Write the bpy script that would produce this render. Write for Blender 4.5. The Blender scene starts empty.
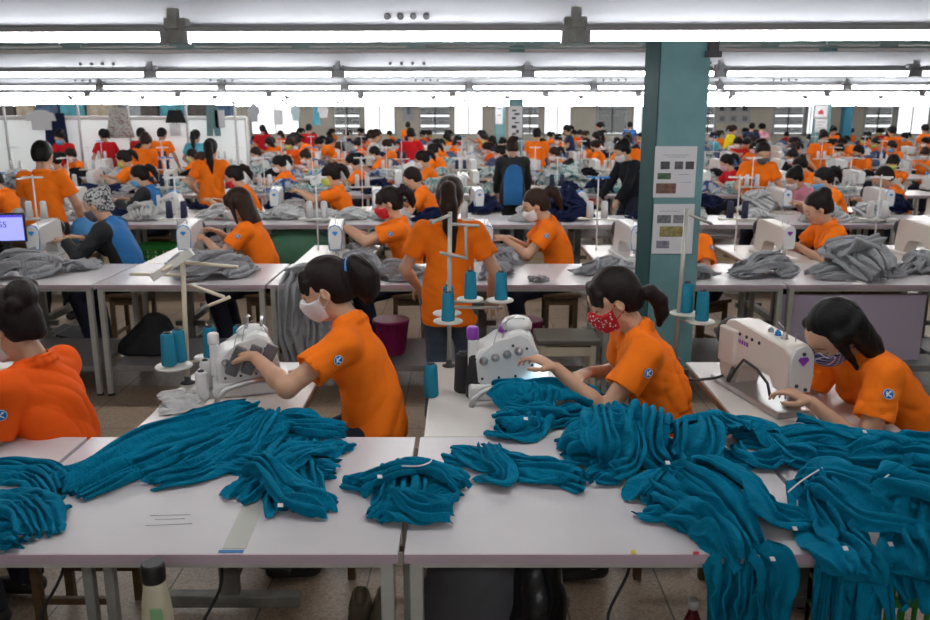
import bpy, bmesh, math, random
import numpy as np
from mathutils import Vector, Matrix
PI = math.pi
COL = bpy.context.scene.collection
# ---------------------------------------------------------------- camera model
F = 830.0
PITCH = math.atan(196 / F)
CAMH = 1.88
SP, CP = math.sin(PITCH), math.cos(PITCH)
def ray(px, py):
    x, v = (px - 465) / F, (310 - py) / F
    return np.array([x, CP + v * SP, -SP + v * CP])
def atz(px, py, z):                       # point of the plane at height z seen at a pixel
    d = ray(px, py); t = (z - CAMH) / d[2]
    return np.array([d[0] * t, d[1] * t, z])
def aty(px, py, Y):                       # point of the plane at depth Y seen at a pixel
    d = ray(px, py); t = Y / d[1]
    return np.array([d[0] * t, Y, CAMH + d[2] * t])
# ---------------------------------------------------------------- materials
MATS = {}
def mat(name, col, rough=.5, metal=0., emis=0., noise=0., nscale=20., bump=0., bscale=60., alpha=1., sheen=0., spec=.5, paint=False, objcol=False, trans=0., coat=0.):
    if name in MATS: return MATS[name]
    m = bpy.data.materials.new(name); m.use_nodes = True
    nt = m.node_tree; b = nt.nodes['Principled BSDF']
    c = (col[0], col[1], col[2], 1)
    b.inputs['Base Color'].default_value = c
    b.inputs['Roughness'].default_value = rough
    b.inputs['Metallic'].default_value = metal
    b.inputs['Specular IOR Level'].default_value = spec
    if coat: b.inputs['Coat Weight'].default_value = coat
    if sheen:
        b.inputs['Sheen Weight'].default_value = sheen; b.inputs['Sheen Roughness'].default_value = .5
        b.inputs['Sheen Tint'].default_value = c
    if trans: b.inputs['Transmission Weight'].default_value = trans
    if alpha < 1: b.inputs['Alpha'].default_value = alpha
    if emis:
        b.inputs['Emission Color'].default_value = c; b.inputs['Emission Strength'].default_value = emis
    src = None
    tc = nt.nodes.new('ShaderNodeTexCoord')
    if noise:
        n = nt.nodes.new('ShaderNodeTexNoise'); n.inputs['Scale'].default_value = nscale; n.inputs['Detail'].default_value = 4
        nt.links.new(tc.outputs['Object'], n.inputs['Vector'])
        r = nt.nodes.new('ShaderNodeMapRange'); r.inputs[1].default_value = .3; r.inputs[2].default_value = .7
        r.inputs[3].default_value = 1 - noise; r.inputs[4].default_value = 1 + noise
        nt.links.new(n.outputs['Fac'], r.inputs[0])
        mx = nt.nodes.new('ShaderNodeVectorMath'); mx.operation = 'SCALE'
        mx.inputs[0].default_value = c[:3]
        nt.links.new(r.outputs[0], mx.inputs['Scale']); src = mx.outputs[0]
    if paint:
        a = nt.nodes.new('ShaderNodeAttribute'); a.attribute_name = 'paint'
        mm = nt.nodes.new('ShaderNodeVectorMath'); mm.operation = 'MULTIPLY'
        mm.inputs[0].default_value = c[:3]
        if src: nt.links.new(src, mm.inputs[0])
        nt.links.new(a.outputs['Color'], mm.inputs[1]); src = mm.outputs[0]
    if src: nt.links.new(src, b.inputs['Base Color'])
    if bump:
        n = nt.nodes.new('ShaderNodeTexNoise'); n.inputs['Scale'].default_value = bscale; n.inputs['Detail'].default_value = 3
        nt.links.new(tc.outputs['Object'], n.inputs['Vector'])
        bp = nt.nodes.new('ShaderNodeBump'); bp.inputs['Strength'].default_value = bump; bp.inputs['Distance'].default_value = .004
        nt.links.new(n.outputs['Fac'], bp.inputs['Height']); nt.links.new(bp.outputs[0], b.inputs['Normal'])
    MATS[name] = m; return m
def pattern_mat(name, base, spots, scale, thr, rough=.8, kind='voronoi'):
    m = mat(name, base, rough); nt = m.node_tree; b = nt.nodes['Principled BSDF']
    tc = nt.nodes.new('ShaderNodeTexCoord')
    if kind == 'voronoi':
        v = nt.nodes.new('ShaderNodeTexVoronoi'); v.inputs['Scale'].default_value = scale; out = v.outputs['Distance']
    else:
        v = nt.nodes.new('ShaderNodeTexNoise'); v.inputs['Scale'].default_value = scale; v.inputs['Detail'].default_value = 2; out = v.outputs['Fac']
    nt.links.new(tc.outputs['Object'], v.inputs['Vector'])
    r = nt.nodes.new('ShaderNodeValToRGB'); r.color_ramp.elements[0].position = thr; r.color_ramp.elements[1].position = min(1, thr + .06)
    r.color_ramp.elements[0].color = (*spots, 1); r.color_ramp.elements[1].color = (*base, 1)
    nt.links.new(out, r.inputs[0]); nt.links.new(r.outputs[0], b.inputs['Base Color'])
    return m
# ---------------------------------------------------------------- objects
def link(o, parent=None):
    COL.objects.link(o)
    if parent is not None: o.parent = parent
    return o
def tag(o, label=None, cat=None, group=None, kind=None):
    if label: o['label'] = label
    if cat: o['category'] = cat
    if group: o['group'] = group
    if kind: o['kind'] = kind
    return o
def empty(name, loc=(0, 0, 0), rz=0.):
    o = bpy.data.objects.new(name, None); o.empty_display_size = .1
    o.location = loc; o.rotation_euler = (0, 0, rz); return link(o)
def ob(name, me, m=None, parent=None, loc=(0, 0, 0), rot=(0, 0, 0), smooth=None):
    if m is not None and not me.materials: me.materials.append(m)
    o = bpy.data.objects.new(name, me); o.location = loc; o.rotation_euler = rot
    if m is not None and me.materials[0] is not m:
        link(o, parent); o.material_slots[0].link = 'OBJECT'; o.material_slots[0].material = m; return o
    return link(o, parent)
def copy_tree(o, parent=None):
    c = o.copy(); COL.objects.link(c)
    if parent is not None: c.parent = parent
    for ch in o.children: copy_tree(ch, c)
    return c
def npmesh(name, v, f, smooth=True, paint=None):
    me = bpy.data.meshes.new(name)
    v = np.asarray(v, np.float32); f = np.asarray(f, np.int32)
    me.vertices.add(len(v)); me.vertices.foreach_set('co', v.ravel())
    k = f.shape[1]
    me.loops.add(f.size); me.loops.foreach_set('vertex_index', f.ravel())
    me.polygons.add(len(f)); me.polygons.foreach_set('loop_start', np.arange(0, f.size, k, dtype=np.int32))
    me.polygons.foreach_set('loop_total', np.full(len(f), k, np.int32))
    me.update(calc_edges=True); me.validate()
    if smooth: me.polygons.foreach_set('use_smooth', np.ones(len(f), bool))
    if paint is not None:
        a = me.color_attributes.new('paint', 'FLOAT_COLOR', 'POINT')
        a.data.foreach_set('color', np.c_[paint, np.ones(len(paint))].astype(np.float32).ravel())
    return me
class MB:
    """collects shapes and gives ONE mesh"""
    def __init__(s): s.b = bmesh.new()
    def box(s, c, d, rot=None, bev=0., seg=2):
        t = bmesh.new(); bmesh.ops.create_cube(t, size=1)
        bmesh.ops.scale(t, vec=Vector(d), verts=t.verts)
        if bev: bmesh.ops.bevel(t, geom=t.edges[:], offset=bev, segments=seg, affect='EDGES', profile=.5)
        s._put(t, c, rot); return s
    def _put(s, t, c, rot):
        M = Matrix.Translation(Vector(c))
        if rot is not None:
            M = M @ (rot.to_4x4() if isinstance(rot, Matrix) else Matrix.Rotation(rot[2], 4, 'Z') @ Matrix.Rotation(rot[1], 4, 'Y') @ Matrix.Rotation(rot[0], 4, 'X'))
        bmesh.ops.transform(t, matrix=M, verts=t.verts)
        me = bpy.data.meshes.new('t'); t.to_mesh(me); t.free(); s.b.from_mesh(me); bpy.data.meshes.remove(me)
    def tube(s, pts, r, n=8, r2=None, closed=True):
        pts = [Vector(p) for p in pts]; rings = []
        m = len(pts)
        up = None
        for i, p in enumerate(pts):
            d = (pts[min(i + 1, m - 1)] - pts[max(i - 1, 0)]).normalized()
            if up is None: up = Vector((0, 0, 1)) if abs(d.z) < .9 else Vector((1, 0, 0))
            a = d.cross(up).normalized(); b_ = a.cross(d).normalized(); up = b_
            rr = (r[i] if isinstance(r, (list, tuple)) else (r if r2 is None else r + (r2 - r) * i / max(1, m - 1)))
            rings.append([s.b.verts.new(p + a * rr * math.cos(2 * PI * k / n) + b_ * rr * math.sin(2 * PI * k / n)) for k in range(n)])
        for i in range(m - 1):
            for k in range(n):
                f = s.b.faces.new((rings[i][k], rings[i][(k + 1) % n], rings[i + 1][(k + 1) % n], rings[i + 1][k])); f.smooth = n > 5
        if closed:
            s.b.faces.new(rings[0][::-1]); s.b.faces.new(rings[-1])
        return s
    def lathe(s, prof, c=(0, 0, 0), n=20, rot=None):
        t = bmesh.new(); rings = []
        for (r, z) in prof:
            rings.append([t.verts.new((max(r, 1e-4) * math.cos(2 * PI * k / n), max(r, 1e-4) * math.sin(2 * PI * k / n), z)) for k in range(n)])
        for i in range(len(prof) - 1):
            for k in range(n):
                f = t.faces.new((rings[i][k], rings[i][(k + 1) % n], rings[i + 1][(k + 1) % n], rings[i + 1][k])); f.smooth = True
        t.faces.new(rings[0][::-1]); t.faces.new(rings[-1])
        s._put(t, c, rot); return s
    def prism(s, poly, th, c=(0, 0, 0), rot=None, bev=0.):
        """polygon in local XY pulled up by th"""
        t = bmesh.new(); lo = [t.verts.new((x, y, 0)) for x, y in poly]; hi = [t.verts.new((x, y, th)) for x, y in poly]
        n = len(poly); t.faces.new(lo[::-1]); t.faces.new(hi)
        for i in range(n): t.faces.new((lo[i], lo[(i + 1) % n], hi[(i + 1) % n], hi[i]))
        if bev: bmesh.ops.bevel(t, geom=t.edges[:], offset=bev, segments=2, affect='EDGES', profile=.5)
        s._put(t, c, rot); return s
    def mesh(s, name='m', sharp=False):
        bmesh.ops.recalc_face_normals(s.b, faces=s.b.faces[:])
        me = bpy.data.meshes.new(name); s.b.to_mesh(me); s.b.free()
        return me
    def ob(s, name, m, parent=None, loc=(0, 0, 0), rot=(0, 0, 0)):
        return ob(name, s.mesh(name), m, parent, loc, rot)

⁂

▸ **Task description**
Filter the listing for the word "scene" and copy every line that holds it.

▸ **Answer for the task**
Write the bpy script that would produce this render. Write for Blender 4.5. The Blender scene starts empty.
COL = bpy.context.scene.collection